We’ll soon see that when there are more than three dimensions, words (and equations) can be worth a thousand pictures.
What Are Dimensions?
Working with spaces that have many dimensions is actually something everyone does every day, although admittedly most of us don’t think of it that way. But consider all the dimensions that enter into your calculations when you make an important decision, like buying a house. You might consider the size, the schools nearby, the proximity to places of interest, the architecture, the noise level—and the list goes on. You need to optimize in a multidimensional context, enumerating all your desires and needs.
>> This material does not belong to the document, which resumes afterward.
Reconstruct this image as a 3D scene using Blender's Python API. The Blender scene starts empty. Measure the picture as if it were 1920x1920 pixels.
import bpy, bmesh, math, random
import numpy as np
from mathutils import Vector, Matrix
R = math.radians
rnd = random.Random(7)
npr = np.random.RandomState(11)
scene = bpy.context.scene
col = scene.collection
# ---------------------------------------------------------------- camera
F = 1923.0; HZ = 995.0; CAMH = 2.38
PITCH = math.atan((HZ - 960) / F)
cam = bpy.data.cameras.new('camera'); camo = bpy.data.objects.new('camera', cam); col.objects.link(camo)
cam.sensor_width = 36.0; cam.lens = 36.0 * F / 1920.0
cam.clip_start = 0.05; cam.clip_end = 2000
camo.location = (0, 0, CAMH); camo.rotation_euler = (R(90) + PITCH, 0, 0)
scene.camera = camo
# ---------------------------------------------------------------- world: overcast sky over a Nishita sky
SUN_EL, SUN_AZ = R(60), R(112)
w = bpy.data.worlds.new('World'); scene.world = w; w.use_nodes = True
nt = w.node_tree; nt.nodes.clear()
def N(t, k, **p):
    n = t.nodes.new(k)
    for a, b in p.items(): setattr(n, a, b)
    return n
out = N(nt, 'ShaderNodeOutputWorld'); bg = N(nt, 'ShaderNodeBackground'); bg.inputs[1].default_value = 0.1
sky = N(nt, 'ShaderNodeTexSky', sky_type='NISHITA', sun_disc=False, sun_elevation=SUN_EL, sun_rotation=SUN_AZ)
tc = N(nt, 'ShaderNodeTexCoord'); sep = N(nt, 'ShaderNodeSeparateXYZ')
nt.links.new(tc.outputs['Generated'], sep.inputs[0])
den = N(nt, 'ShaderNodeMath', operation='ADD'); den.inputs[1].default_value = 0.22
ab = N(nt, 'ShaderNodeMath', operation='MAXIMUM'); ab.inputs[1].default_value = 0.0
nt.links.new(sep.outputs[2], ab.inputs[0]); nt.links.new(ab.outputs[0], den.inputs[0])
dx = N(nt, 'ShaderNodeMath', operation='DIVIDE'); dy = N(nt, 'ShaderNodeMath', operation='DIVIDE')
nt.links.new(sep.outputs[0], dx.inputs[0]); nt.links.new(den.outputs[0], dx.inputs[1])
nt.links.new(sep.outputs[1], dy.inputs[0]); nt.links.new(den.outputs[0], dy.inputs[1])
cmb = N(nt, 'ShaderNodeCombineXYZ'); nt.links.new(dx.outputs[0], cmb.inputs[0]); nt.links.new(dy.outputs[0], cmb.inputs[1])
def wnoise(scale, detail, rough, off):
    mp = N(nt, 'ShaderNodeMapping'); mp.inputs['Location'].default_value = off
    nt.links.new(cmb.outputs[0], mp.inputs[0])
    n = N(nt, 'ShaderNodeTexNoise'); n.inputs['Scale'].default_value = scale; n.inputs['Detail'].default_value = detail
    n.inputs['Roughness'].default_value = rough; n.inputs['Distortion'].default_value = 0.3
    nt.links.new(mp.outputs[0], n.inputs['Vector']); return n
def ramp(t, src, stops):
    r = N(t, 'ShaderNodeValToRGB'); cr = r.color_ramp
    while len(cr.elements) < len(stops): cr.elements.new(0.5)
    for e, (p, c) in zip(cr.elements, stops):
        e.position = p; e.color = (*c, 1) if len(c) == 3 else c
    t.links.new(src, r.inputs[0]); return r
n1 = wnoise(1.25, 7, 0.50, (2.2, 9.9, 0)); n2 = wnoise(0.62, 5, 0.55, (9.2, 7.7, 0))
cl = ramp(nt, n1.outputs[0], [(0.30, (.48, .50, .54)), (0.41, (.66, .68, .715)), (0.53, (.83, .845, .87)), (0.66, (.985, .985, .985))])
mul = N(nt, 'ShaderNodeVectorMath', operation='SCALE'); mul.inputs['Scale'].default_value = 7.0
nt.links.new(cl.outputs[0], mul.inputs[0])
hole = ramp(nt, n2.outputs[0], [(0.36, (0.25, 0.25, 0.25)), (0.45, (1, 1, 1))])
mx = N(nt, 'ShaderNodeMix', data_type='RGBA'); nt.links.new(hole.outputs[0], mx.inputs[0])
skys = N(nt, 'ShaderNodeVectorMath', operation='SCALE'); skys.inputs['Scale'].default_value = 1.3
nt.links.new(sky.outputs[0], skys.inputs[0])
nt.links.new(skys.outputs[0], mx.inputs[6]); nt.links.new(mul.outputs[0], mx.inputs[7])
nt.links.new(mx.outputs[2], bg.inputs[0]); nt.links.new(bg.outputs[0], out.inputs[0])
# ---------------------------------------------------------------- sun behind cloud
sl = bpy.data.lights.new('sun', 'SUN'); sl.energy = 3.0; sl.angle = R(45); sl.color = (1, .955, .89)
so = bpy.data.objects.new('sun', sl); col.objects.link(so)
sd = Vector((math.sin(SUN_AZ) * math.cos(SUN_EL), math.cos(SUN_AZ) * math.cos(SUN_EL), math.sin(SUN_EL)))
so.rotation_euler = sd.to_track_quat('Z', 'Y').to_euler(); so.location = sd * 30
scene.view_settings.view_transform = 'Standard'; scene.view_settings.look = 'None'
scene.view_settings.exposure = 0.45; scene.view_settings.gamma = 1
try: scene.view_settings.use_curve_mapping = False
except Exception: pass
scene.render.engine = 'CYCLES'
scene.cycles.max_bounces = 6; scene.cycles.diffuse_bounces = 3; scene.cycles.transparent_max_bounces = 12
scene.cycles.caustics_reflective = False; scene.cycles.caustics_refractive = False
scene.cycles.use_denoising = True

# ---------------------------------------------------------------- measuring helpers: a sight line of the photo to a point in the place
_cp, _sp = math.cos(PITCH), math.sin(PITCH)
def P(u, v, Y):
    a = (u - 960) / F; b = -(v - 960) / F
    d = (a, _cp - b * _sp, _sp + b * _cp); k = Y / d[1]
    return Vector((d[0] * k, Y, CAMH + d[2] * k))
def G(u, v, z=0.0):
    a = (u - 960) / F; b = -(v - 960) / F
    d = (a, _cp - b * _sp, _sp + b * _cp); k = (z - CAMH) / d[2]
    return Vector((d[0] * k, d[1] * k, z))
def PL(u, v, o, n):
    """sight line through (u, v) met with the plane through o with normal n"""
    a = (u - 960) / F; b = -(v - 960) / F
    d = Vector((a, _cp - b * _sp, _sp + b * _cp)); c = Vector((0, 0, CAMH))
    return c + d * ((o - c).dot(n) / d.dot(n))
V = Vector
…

The number of dimensions is the number of quantities you need to know to completely pin down a point in a space. The multidimensional space might be an abstract one, such as the space of features you are looking for in a house, or it might be concrete, like the real physical space we will soon consider. But when buying a house, you can think of the number of dimensions as the number of quantities you would record in each entry in a database—the number of quantities you find worth investigating.
A more frivolous example applies dimensions to people. When you peg someone as one-dimensional, you actually have something rather specific in mind: you mean that the person has only a single interest. For example, Sam, who does nothing but sit at home watching sports, can be described with just one piece of information. If you felt so inclined, you could picture this information as a dot on a one-dimensional graph: Sam’s proclivity to watch sports, for example. In drawing this graph you need to specify your units so that someone else can understand what the distance along this single axis means. Figure 3 shows a plot with Sam as a point along a horizontal axis. This plot represents the number of hours Sam spends per week watching sports on TV. (Fortunately, Sam won’t be insulted by this
example; he is not among the multidimensional readers of this book.)